## START

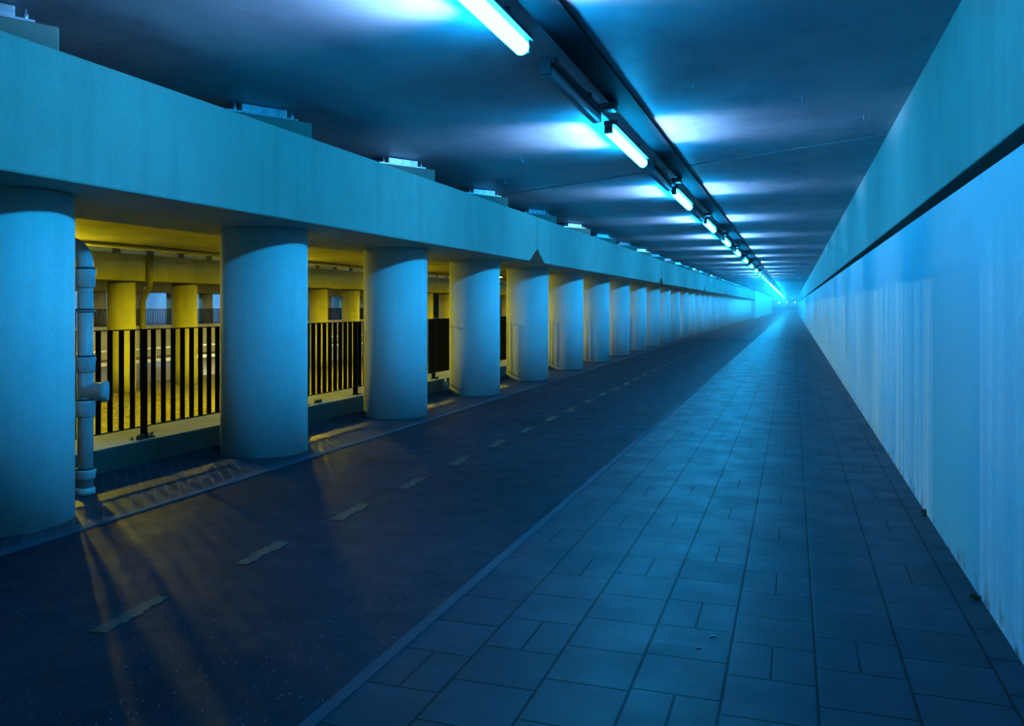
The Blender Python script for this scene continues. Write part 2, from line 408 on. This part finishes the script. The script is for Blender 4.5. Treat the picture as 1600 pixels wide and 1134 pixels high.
# dark strip added as the painted shadow band right of the lamps
b = MB().box(-1.07*H, -.91*H, YA, YZ, ZC-.03, ZC-.002).build('ceiling_shade_band', M['shade_strip'])
tag(b, 'long dark ceiling strip painting the shadow along the right of the tube lights', 'shadow strip')
for n, i in enumerate(range(0, 9)):
    jbx = MB().box(-.07, .07, -.09, .09, -.07, 0) if n == 0 else None
    if n == 0: j0 = jbx.build('ceiling_junction_box', M['housing'], bevel=.01); MB().tube([(0,-.09,-.03),(-.03,-.2,-.05),(-.1,-.28,-.06)], .012, 8).build('cable', M['housing'], j0); o = j0
    else: o = dup(j0, (0,0,0), '')
    o.location = (XLAMP+.12, L0+PITCH*(i+.5)+.60*H, ZC-.03)
    tag(o, 'dark junction box on the ceiling just before the %s glowing tube light' % ordw(i+2), 'junction box', 'ceiling junction boxes')
# paler uplight added beside each lit lamp to make pale ceiling patches
for i in range(0, 12):
    for sd in (-1, 1):
        ld = bpy.data.lights.new('extra_uplight', 'AREA'); ld.shape = 'RECTANGLE'; ld.size = 1.5; ld.size_y = .05
        ld.color = (.34,.50,.80); ld.energy = 27 if sd < 0 else 21; ld.spread = math.radians(54)
        lo = bpy.data.objects.new('extra_uplight', ld); C.objects.link(lo)
        lo.location = (XLAMP + sd*.13, L0+PITCH*i, ZL-.10)
        d = Vector((sd*.80, 0, .36)); lo.rotation_euler = d.to_track_quat('-Z', 'Y').to_euler()

for n, (hx, hy, lab) in enumerate(((-3.74,11.44,'above the fourth bearing pedestal, before the skewed joint'), (-4.68,13.38,'close to the left beam, past the second glowing tube'),
        (-.91,8.07,'right of the second glowing tube, nearest the viewer'), (.09,8.99,'midway between the tubes and the right wall'), (.76,10.12,'close to the right wall, before the skewed joint'),
        (.12,15.24,'past the skewed joint, nearer the right wall'), (-.75,14.56,'past the skewed joint, right of the third glowing tube'))):
    b = MB().tube([(0,0,0),(0,0,-.05),(.012,0,-.07),(.03,0,-.07),(.035,0,-.05)], .008, 8)
    tag(b.build('ceiling_hook', M['steel'], loc=(hx, hy, ZC)), 'tiny metal hook in the ceiling ' + lab, 'hook', 'ceiling hooks')

# ------------------------------------------------------------------ railing on the kerb wall
XRL = -4.007*H; ZK = .141*H+.003; ZR0, ZR1 = .214*H, .851*H; PP = .918*H
def rail_panel(n):
    r = bpy.data.objects.new('railing_panel', None); C.objects.link(r); r.empty_display_size = .1
    MB().box(-.02, .02, 0, PP-.003, ZR1-ZK-.012, ZR1-ZK).build('top_rail', M['rail'], r)
    MB().box(-.02, .02, 0, PP-.003, ZR0-ZK, ZR0-ZK+.012).build('bottom_rail', M['rail'], r)
    MB().box(-.038, .038, 0, .026, 0, ZR1-ZK).build('post', M['rail'], r)
    MB().box(-.06, .06, 0, .12, 0, .012).build('foot_plate', M['rail'], r)
    b0 = None
    for q in range(1, 10):
        if b0 is None: b0 = o = MB().box(-.032, .032, -.005, .005, ZR0-ZK+.012, ZR1-ZK-.012).build('bar', M['rail'], r)
        else: o = b0.copy(); C.objects.link(o)
        o.location = (0, PP*q/10, 0)
    return r
rp0 = rail_panel(10)
for n, i in enumerate(range(-3, 22)):
    loc = (XRL, (4.33+.918*i)*H, ZK)
    lab = {-1: 'black railing panel beside the drainpipe in the first gap', 0: 'black railing panel in the first gap, right up to the second column',
           2: 'black railing panel in the gap after the second column', 3: 'black railing panel meeting the third column'}.get(i, 'black railing panel mostly hidden behind the blue columns')
    if n == 0: o = rp0; o.location = loc; tag(o, lab, 'railing', 'black railing panels along the kerb wall')
    else: dup(rp0, loc, lab)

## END

What you have to do:
Copy out the listing exactly as it stands, but not the pictures.

Solution to this task:
The Blender Python script for this scene continues. Write part 2, from line 408 on. This part finishes the script. The script is for Blender 4.5. Treat the picture as 1600 pixels wide and 1134 pixels high.
# dark strip added as the painted shadow band right of the lamps
b = MB().box(-1.07*H, -.91*H, YA, YZ, ZC-.03, ZC-.002).build('ceiling_shade_band', M['shade_strip'])
tag(b, 'long dark ceiling strip painting the shadow along the right of the tube lights', 'shadow strip')
for n, i in enumerate(range(0, 9)):
    jbx = MB().box(-.07, .07, -.09, .09, -.07, 0) if n == 0 else None
    if n == 0: j0 = jbx.build('ceiling_junction_box', M['housing'], bevel=.01); MB().tube([(0,-.09,-.03),(-.03,-.2,-.05),(-.1,-.28,-.06)], .012, 8).build('cable', M['housing'], j0); o = j0
    else: o = dup(j0, (0,0,0), '')
    o.location = (XLAMP+.12, L0+PITCH*(i+.5)+.60*H, ZC-.03)
    tag(o, 'dark junction box on the ceiling just before the %s glowing tube light' % ordw(i+2), 'junction box', 'ceiling junction boxes')
# paler uplight added beside each lit lamp to make pale ceiling patches
for i in range(0, 12):
    for sd in (-1, 1):
        ld = bpy.data.lights.new('extra_uplight', 'AREA'); ld.shape = 'RECTANGLE'; ld.size = 1.5; ld.size_y = .05
        ld.color = (.34,.50,.80); ld.energy = 27 if sd < 0 else 21; ld.spread = math.radians(54)
        lo = bpy.data.objects.new('extra_uplight', ld); C.objects.link(lo)
        lo.location = (XLAMP + sd*.13, L0+PITCH*i, ZL-.10)
        d = Vector((sd*.80, 0, .36)); lo.rotation_euler = d.to_track_quat('-Z', 'Y').to_euler()

for n, (hx, hy, lab) in enumerate(((-3.74,11.44,'above the fourth bearing pedestal, before the skewed joint'), (-4.68,13.38,'close to the left beam, past the second glowing tube'),
        (-.91,8.07,'right of the second glowing tube, nearest the viewer'), (.09,8.99,'midway between the tubes and the right wall'), (.76,10.12,'close to the right wall, before the skewed joint'),
        (.12,15.24,'past the skewed joint, nearer the right wall'), (-.75,14.56,'past the skewed joint, right of the third glowing tube'))):
    b = MB().tube([(0,0,0),(0,0,-.05),(.012,0,-.07),(.03,0,-.07),(.035,0,-.05)], .008, 8)
    tag(b.build('ceiling_hook', M['steel'], loc=(hx, hy, ZC)), 'tiny metal hook in the ceiling ' + lab, 'hook', 'ceiling hooks')

# ------------------------------------------------------------------ railing on the kerb wall
XRL = -4.007*H; ZK = .141*H+.003; ZR0, ZR1 = .214*H, .851*H; PP = .918*H
def rail_panel(n):
    r = bpy.data.objects.new('railing_panel', None); C.objects.link(r); r.empty_display_size = .1
    MB().box(-.02, .02, 0, PP-.003, ZR1-ZK-.012, ZR1-ZK).build('top_rail', M['rail'], r)
    MB().box(-.02, .02, 0, PP-.003, ZR0-ZK, ZR0-ZK+.012).build('bottom_rail', M['rail'], r)
    MB().box(-.038, .038, 0, .026, 0, ZR1-ZK).build('post', M['rail'], r)
    MB().box(-.06, .06, 0, .12, 0, .012).build('foot_plate', M['rail'], r)
    b0 = None
    for q in range(1, 10):
        if b0 is None: b0 = o = MB().box(-.032, .032, -.005, .005, ZR0-ZK+.012, ZR1-ZK-.012).build('bar', M['rail'], r)
        else: o = b0.copy(); C.objects.link(o)
        o.location = (0, PP*q/10, 0)
    return r
rp0 = rail_panel(10)
for n, i in enumerate(range(-3, 22)):
    loc = (XRL, (4.33+.918*i)*H, ZK)
    lab = {-1: 'black railing panel beside the drainpipe in the first gap', 0: 'black railing panel in the first gap, right up to the second column',
           2: 'black railing panel in the gap after the second column', 3: 'black railing panel meeting the third column'}.get(i, 'black railing panel mostly hidden behind the blue columns')
    if n == 0: o = rp0; o.location = loc; tag(o, lab, 'railing', 'black railing panels along the kerb wall')
    else: dup(rp0, loc, lab)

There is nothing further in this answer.